The Vienna Philharmonic has posted a tribute to one of its oldest friends, Franz Mailer, the supreme authority on three-four steps and the works of the Strauss family.

Mailer, who has died at the age of 90, attended the first New Year’s Eve Concert in December 1939 under the directorship of Clemens Krauss and a large swastika banner and hardly ever missed a show after it moved to New Year’s Day in 1941. For the last three decades of his life Mailer was responsible for helping the orchestra and its conductors select the sweetemeats for a beanfeast that is beamed to more than 70 countries.

He wrote several biographies and studies of the Strauss clan and established the Strauss Edition Wien to publish an authentic, complete anthology of the works of Johann and his sons. As far as waltzes go, Mailer was half-king, half-encyclopedia salesman. He lived apparently in modest circumstances, leaving the orchestra and the sugary likes of André Rieu to make a fortune from his researches.

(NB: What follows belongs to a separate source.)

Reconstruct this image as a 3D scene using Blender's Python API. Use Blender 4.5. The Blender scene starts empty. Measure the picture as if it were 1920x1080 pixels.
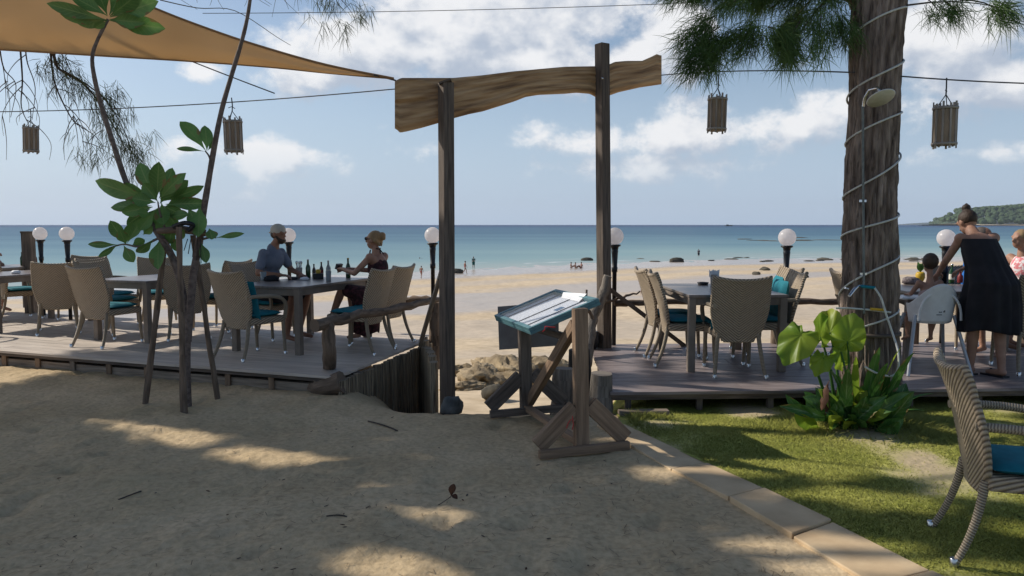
import bpy, bmesh, math, random
import numpy as np
from mathutils import Vector as V, Matrix, noise
R = math.radians
random.seed(7); rng = np.random.default_rng(7)
scene = bpy.context.scene
col = scene.collection

# ------------------------------------------------------------------ camera
CAM = V((0, 0, 1.6)); FPX = 1440.0; PITCH = math.atan(119.0 / FPX)
cd = bpy.data.cameras.new('camera'); cam = bpy.data.objects.new('camera', cd); col.objects.link(cam)
cd.sensor_width = 36; cd.lens = 36 * FPX / 1920; cd.clip_start = .05; cd.clip_end = 60000
cam.location = CAM; cam.rotation_euler = (R(90) - PITCH, 0, 0); scene.camera = cam

# ------------------------------------------------------------------ sun, sky, exposure
SUN_EL = R(36.5); SUN_AZ = R(68)          # azimuth measured from +Y towards -X
SDIR = V((-math.sin(SUN_AZ) * math.cos(SUN_EL), math.cos(SUN_AZ) * math.cos(SUN_EL), math.sin(SUN_EL)))
sl = bpy.data.lights.new('sun', 'SUN'); sl.energy = 4.7; sl.angle = R(.55); sl.color = (1, .93, .82)
so = bpy.data.objects.new('sun', sl); col.objects.link(so)
so.rotation_euler = (-SDIR).to_track_quat('-Z', 'Y').to_euler()
scene.view_settings.view_transform = 'Standard'; scene.view_settings.look = 'None'
scene.view_settings.exposure = -0.05; scene.view_settings.gamma = 1.0
scene.view_settings.use_curve_mapping = False
scene.cycles.use_denoising = True
scene.cycles.max_bounces = 5; scene.cycles.diffuse_bounces = 3; scene.cycles.glossy_bounces = 2; scene.cycles.transparent_max_bounces = 12
scene.cycles.volume_bounces = 0
scene.cycles.sample_clamp_indirect = 6


def pdir(px, py):
    c, s = math.cos(PITCH), math.sin(PITCH)
    x = (px - 960) / FPX; y = (540 - py) / FPX
    return V((x, c + y * s, -s + y * c))
def at(px, py, Y):
    d = pdir(px, py); return CAM + d * (Y / d.y)
def onz(px, py, z):
    d = pdir(px, py); return CAM + d * ((z - CAM.z) / d.z)
def topx(p):
    d = V(p) - CAM; c, s = math.cos(PITCH), math.sin(PITCH)
    f = d.y * c - d.z * s; u = d.y * s + d.z * c
    return 960 + FPX * d.x / f, 540 - FPX * u / f

# world with Nishita sky and cumulus laid out by direction
w = bpy.data.worlds.new('World'); scene.world = w; w.use_nodes = True
w.cycles.sampling_method = 'MANUAL'; w.cycles.sample_map_resolution = 256
nt = w.node_tree; nt.nodes.clear(); N = nt.nodes.new; Lk = nt.links.new
out = N('ShaderNodeOutputWorld'); bg = N('ShaderNodeBackground'); Lk(bg.outputs[0], out.inputs[0])
bg.inputs[1].default_value = .112
sky = N('ShaderNodeTexSky'); sky.sky_type = 'NISHITA'; sky.sun_disc = False
sky.sun_elevation = SUN_EL; sky.sun_rotation = -SUN_AZ; sky.air_density = 1.0; sky.dust_density = 1.3; sky.ozone_density = 2.2
tc = N('ShaderNodeTexCoord')
def wmath(op, a, b=None, c=None, clamp=False):
    n = N('ShaderNodeMath'); n.operation = op; n.use_clamp = clamp
    for i, q in enumerate((a, b, c)):
        if q is None: continue
        if isinstance(q, (int, float)): n.inputs[i].default_value = q
        else: Lk(q, n.inputs[i])
    return n.outputs[0]
def wvec(op, a, b):
    n = N('ShaderNodeVectorMath'); n.operation = op
    for i, q in enumerate((a, b)):
        if isinstance(q, (tuple, list, V)): n.inputs[i].default_value = q
        elif q is not None: Lk(q, n.inputs[i])
    return n.outputs['Value' if op == 'LENGTH' else 'Vector']
def wnoise(vec, scale, detail, rough=.55):
    n = N('ShaderNodeTexNoise'); n.inputs['Scale'].default_value = scale; n.inputs['Detail'].default_value = detail
    n.inputs['Roughness'].default_value = rough; Lk(vec, n.inputs['Vector']); return n.outputs['Fac']
dirv = wvec('NORMALIZE', tc.outputs['Generated'], None)
CLOUDS = [(925, 35, 310, 165, 1.4), (700, 100, 260, 100, 1.15), (985, 110, 240, 90, 1.2), (590, 140, 150, 60, .85),
          (1275, 70, 90, 105, 1.2), (1190, 108, 110, 50, 1.0), (1790, 85, 145, 120, 1.3), (1860, 150, 170, 75, .95),
          (1330, 240, 240, 80, .74), (1110, 265, 250, 46, .58), (1545, 225, 200, 70, .66), (1740, 205, 210, 80, .62), (380, 130, 70, 34, .85),
          (1220, 318, 320, 50, .55), (1850, 285, 200, 40, .55), (560, 290, 360, 50, .52)]
def cloudfield(vec, det=7, extra=True):
    best = None
    for (px, py, rx, ry, s) in CLOUDS:
        c = pdir(px, py).normalized()
        k = V((FPX / rx, FPX / rx, FPX / ry))
        d = N('ShaderNodeVectorMath'); d.operation = 'MULTIPLY_ADD'; Lk(vec, d.inputs[0]); d.inputs[1].default_value = k; d.inputs[2].default_value = -c * k
        l = wvec('LENGTH', d.outputs[0], None)
        v = wmath('MULTIPLY_ADD', l, -s, s)
        best = wmath('MAXIMUM', 0.0 if best is None else best, v)
    st = wvec('MULTIPLY', vec, (1, 1, 1.35))
    n1 = wnoise(st, 13.0, det, .62)
    if not extra: return wmath('ADD', wmath('MULTIPLY', best, .80), wmath('MULTIPLY', wmath('SUBTRACT', n1, .5), 1.3))
    far = wnoise(wvec('MULTIPLY', vec, (1, 1, 2.2)), 3.0, 4)
    far = wmath('MULTIPLY', wmath('SUBTRACT', far, .58, clamp=True), 1.3)
    f = wmath('ADD', wmath('MULTIPLY', best, .80), wmath('MULTIPLY', wmath('SUBTRACT', n1, .5), 1.3))
    return wmath('ADD', f, far)
f0 = cloudfield(dirv)
f1 = cloudfield(wvec('ADD', dirv, tuple(SDIR * .016 + V((0, 0, .016)))), 3, False)
mask = N('ShaderNodeMapRange'); mask.interpolation_type = 'SMOOTHSTEP'; mask.inputs[1].default_value = .16; mask.inputs[2].default_value = .48
Lk(f0, mask.inputs[0])
lit = N('ShaderNodeMapRange'); lit.inputs[1].default_value = -.30; lit.inputs[2].default_value = .26; lit.interpolation_type = 'SMOOTHSTEP'
Lk(wmath('SUBTRACT', f0, f1), lit.inputs[0])
cc = N('ShaderNodeMix'); cc.data_type = 'RGBA'; Lk(lit.outputs[0], cc.inputs['Factor'])
cc.inputs['A'].default_value = (4.3, 4.9, 5.9, 1); cc.inputs['B'].default_value = (8.6, 8.6, 8.7, 1)
sep = N('ShaderNodeSeparateXYZ'); Lk(dirv, sep.inputs[0])
# low band of pale moist air over the sea (same all the way round)
band = N('ShaderNodeMapRange'); band.inputs[1].default_value = .30; band.inputs[2].default_value = -.02; band.interpolation_type = 'SMOOTHSTEP'
Lk(sep.outputs['Z'], band.inputs[0])
tint = N('ShaderNodeMix'); tint.data_type = 'RGBA'; tint.blend_type = 'MIX'
Lk(wmath('MULTIPLY', band.outputs[0], .86), tint.inputs['Factor']); Lk(sky.outputs[0], tint.inputs['A']); tint.inputs['B'].default_value = (4.5, 5.75, 7.5, 1)
mx = N('ShaderNodeMix'); mx.data_type = 'RGBA'
Lk(wmath('MULTIPLY', mask.outputs[0], wmath('MULTIPLY', wmath('ADD', wmath('MULTIPLY', sep.outputs['Z'], 9.0), .12, clamp=True), .93)), mx.inputs['Factor'])
Lk(tint.outputs['Result'], mx.inputs['A']); Lk(cc.outputs['Result'], mx.inputs['B'])
Lk(mx.outputs['Result'], bg.inputs[0])

# ------------------------------------------------------------------ helpers
def smooth(a, b, x):
    t = min(1, max(0, (x - a) / (b - a))); return t * t * (3 - 2 * t)
WORLD = {}      # translation of a root, so that parts modelled in world space can hang under it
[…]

It has often puzzled me why a man would devote his life to a comprehensive study of such transient trivia as steam train numbers, jukeboxes and Strauss waltzes but there must be a particular satisfaction in counting something that is both finite and innately frivolous. It may also be a Freudian escape mechanism. Mailer lived through a dangerous time in a parlous place. Maybe Strauss waltzes were his hidey-hole underneath the ballroom staircase.